Il existe cependant des cas de pollution manifeste : les pollutions aux nitrates, et, pour rester dans le domaine des métaux, ou plutôt, en l'espèce des métalloïdes, les pollutions au sélénium et à l'arsenic (voir ci-après).

Le processus de transfert (37 ( * ))

Les précipitations (pluie, neige) et l'irrigation sont les principales sources d'eau des sols. Une partie est évacuée par évaporation ou ruissellement de surface. Une partie pénètre dans le sol et se dirige alors soit vers les racines des plantes, soit, par gravité, vers les horizons profonds et les nappes phréatiques. Au cours de ces transports, l'eau se charge en éléments en traces dissous. Ce transfert d'éléments en traces d'un point à un autre du sol (en l'espèce des horizons de surface aux horizons profonds) a lieu soit par advection lorsque les éléments se déplacent à la même vitesse et selon les mêmes trajectoires que la masse d'eau, soit par diffusion lorsque le déplacement est retardé, le circuit est complexe.

L'importance de ces transferts est très variable selon la nature des sols et les métaux (perméabilité, acidité...)

Le dilemme entre contamination de court terme et de long terme

La question de la contamination dans les sols de cultures se heurte à un dilemme. Ou bien les métaux lourds sont mobiles, ne s'accumulent pas dans les sols, et vont être transférés vers les nappes phréatiques et les plantes, contaminant ainsi la population.

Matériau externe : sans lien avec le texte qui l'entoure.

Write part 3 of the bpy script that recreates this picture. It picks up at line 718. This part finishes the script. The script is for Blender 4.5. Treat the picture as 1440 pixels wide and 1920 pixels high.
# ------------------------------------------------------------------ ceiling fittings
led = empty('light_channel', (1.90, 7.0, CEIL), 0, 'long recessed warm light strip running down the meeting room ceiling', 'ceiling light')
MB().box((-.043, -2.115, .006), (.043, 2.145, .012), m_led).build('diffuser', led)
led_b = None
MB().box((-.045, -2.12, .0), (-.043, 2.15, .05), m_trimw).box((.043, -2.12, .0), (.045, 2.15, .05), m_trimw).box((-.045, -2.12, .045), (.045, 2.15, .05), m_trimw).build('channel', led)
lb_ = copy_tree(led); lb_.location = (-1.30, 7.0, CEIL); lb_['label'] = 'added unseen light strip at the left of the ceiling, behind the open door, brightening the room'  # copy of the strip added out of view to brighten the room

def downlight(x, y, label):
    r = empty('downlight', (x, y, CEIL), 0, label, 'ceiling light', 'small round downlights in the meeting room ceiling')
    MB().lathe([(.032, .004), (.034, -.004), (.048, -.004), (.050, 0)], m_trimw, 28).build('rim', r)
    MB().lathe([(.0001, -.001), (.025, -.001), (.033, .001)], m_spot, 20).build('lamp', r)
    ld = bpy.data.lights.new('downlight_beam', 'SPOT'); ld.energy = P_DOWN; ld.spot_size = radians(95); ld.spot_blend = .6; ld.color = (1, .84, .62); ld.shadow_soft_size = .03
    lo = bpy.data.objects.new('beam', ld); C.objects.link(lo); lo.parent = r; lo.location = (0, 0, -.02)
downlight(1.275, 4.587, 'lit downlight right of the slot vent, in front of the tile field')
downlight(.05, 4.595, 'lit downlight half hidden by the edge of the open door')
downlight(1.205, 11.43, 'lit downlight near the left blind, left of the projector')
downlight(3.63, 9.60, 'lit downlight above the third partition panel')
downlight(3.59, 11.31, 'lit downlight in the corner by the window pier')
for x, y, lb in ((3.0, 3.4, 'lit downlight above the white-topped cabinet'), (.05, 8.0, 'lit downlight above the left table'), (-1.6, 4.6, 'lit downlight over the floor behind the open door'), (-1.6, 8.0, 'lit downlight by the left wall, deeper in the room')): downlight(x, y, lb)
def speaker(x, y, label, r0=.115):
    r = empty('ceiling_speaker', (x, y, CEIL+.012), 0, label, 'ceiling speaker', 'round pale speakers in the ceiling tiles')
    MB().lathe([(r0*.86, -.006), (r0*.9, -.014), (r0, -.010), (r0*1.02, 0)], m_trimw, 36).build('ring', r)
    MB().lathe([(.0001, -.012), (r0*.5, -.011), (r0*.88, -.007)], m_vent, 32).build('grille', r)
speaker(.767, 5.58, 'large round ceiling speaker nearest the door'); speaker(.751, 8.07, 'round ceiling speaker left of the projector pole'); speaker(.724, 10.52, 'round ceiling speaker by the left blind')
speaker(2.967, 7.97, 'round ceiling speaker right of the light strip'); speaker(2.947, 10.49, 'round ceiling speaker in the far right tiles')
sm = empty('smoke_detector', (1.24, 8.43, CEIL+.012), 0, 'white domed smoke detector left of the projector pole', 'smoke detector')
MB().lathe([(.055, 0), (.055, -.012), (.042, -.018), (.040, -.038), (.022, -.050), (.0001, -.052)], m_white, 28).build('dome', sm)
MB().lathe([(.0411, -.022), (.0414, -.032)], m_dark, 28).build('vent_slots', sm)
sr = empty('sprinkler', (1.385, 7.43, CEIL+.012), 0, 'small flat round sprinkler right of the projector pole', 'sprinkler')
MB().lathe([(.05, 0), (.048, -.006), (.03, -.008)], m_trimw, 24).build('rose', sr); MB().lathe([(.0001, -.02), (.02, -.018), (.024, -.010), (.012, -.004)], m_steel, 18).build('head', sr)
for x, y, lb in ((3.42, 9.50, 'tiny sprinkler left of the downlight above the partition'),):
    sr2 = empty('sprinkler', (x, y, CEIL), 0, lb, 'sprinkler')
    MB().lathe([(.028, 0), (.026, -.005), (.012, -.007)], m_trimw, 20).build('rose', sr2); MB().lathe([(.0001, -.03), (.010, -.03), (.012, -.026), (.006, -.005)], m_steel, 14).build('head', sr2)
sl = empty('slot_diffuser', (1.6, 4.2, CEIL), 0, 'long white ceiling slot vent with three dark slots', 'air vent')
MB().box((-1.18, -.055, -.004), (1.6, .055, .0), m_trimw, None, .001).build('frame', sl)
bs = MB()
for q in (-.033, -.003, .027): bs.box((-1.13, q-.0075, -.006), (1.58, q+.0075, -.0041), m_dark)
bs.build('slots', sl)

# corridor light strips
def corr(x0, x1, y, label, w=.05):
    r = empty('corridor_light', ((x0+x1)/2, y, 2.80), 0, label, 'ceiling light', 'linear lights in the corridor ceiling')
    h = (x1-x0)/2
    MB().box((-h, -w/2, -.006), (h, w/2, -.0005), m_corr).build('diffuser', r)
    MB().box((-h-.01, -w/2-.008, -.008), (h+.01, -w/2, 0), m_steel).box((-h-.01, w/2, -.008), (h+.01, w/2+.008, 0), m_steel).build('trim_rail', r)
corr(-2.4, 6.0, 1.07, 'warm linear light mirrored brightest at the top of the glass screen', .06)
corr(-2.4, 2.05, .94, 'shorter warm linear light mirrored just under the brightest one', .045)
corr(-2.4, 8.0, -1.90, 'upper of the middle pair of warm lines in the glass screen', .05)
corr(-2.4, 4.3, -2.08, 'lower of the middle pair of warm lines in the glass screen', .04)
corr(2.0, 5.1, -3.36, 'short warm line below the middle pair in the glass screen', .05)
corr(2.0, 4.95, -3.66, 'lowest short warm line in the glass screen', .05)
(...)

Ou bien les métaux ne sont pas mobiles, n'entraînent aucun risque immédiat pour la population, mais conduisent à une contamination durable, voire irréversible des sols. Il s'agit donc d'un choix entre le court et le long terme : ou bien les métaux lourds sont des sources de contamination immédiate, ou bien le problème est rejeté sur les générations futures.

Face à ce dilemme, le mieux est de ne pas en mettre du tout ou d'en mettre le moins possible.

L'archivage des échantillons de l'environnement : le projet ORQUE

Par M. Michel Astruc

Professeur de chimie analytique à l'Université de Pau, expert,

membre du comité de pilotage

Pour pouvoir évaluer avec certitude l'impact des activités humaines - quelles qu'elles soient- sur l'environnement il est indispensable de pouvoir effectuer des mesures non seulement sur l'état du moment de l'environnement mais aussi sur son état originel avant l'intervention humaine , ce n'est que par cette comparaison que l'on peut tirer des conclusions claires et incontestables.

La procédure la plus couramment employée consiste à rechercher des « archives » naturelles, c'est à dire des lieux privilégiés ou se sont entassés successivement les témoignages instantanés sur l'état de l'environnement. Les meilleurs exemples sont l'empilement des couches de sédiment dans un lac suffisamment profond pour que l'on puisse penser que ce matériau n'a pas été remanié au fil des années ou des millénaires ou encore l'empilement des couches de glace en Antarctique.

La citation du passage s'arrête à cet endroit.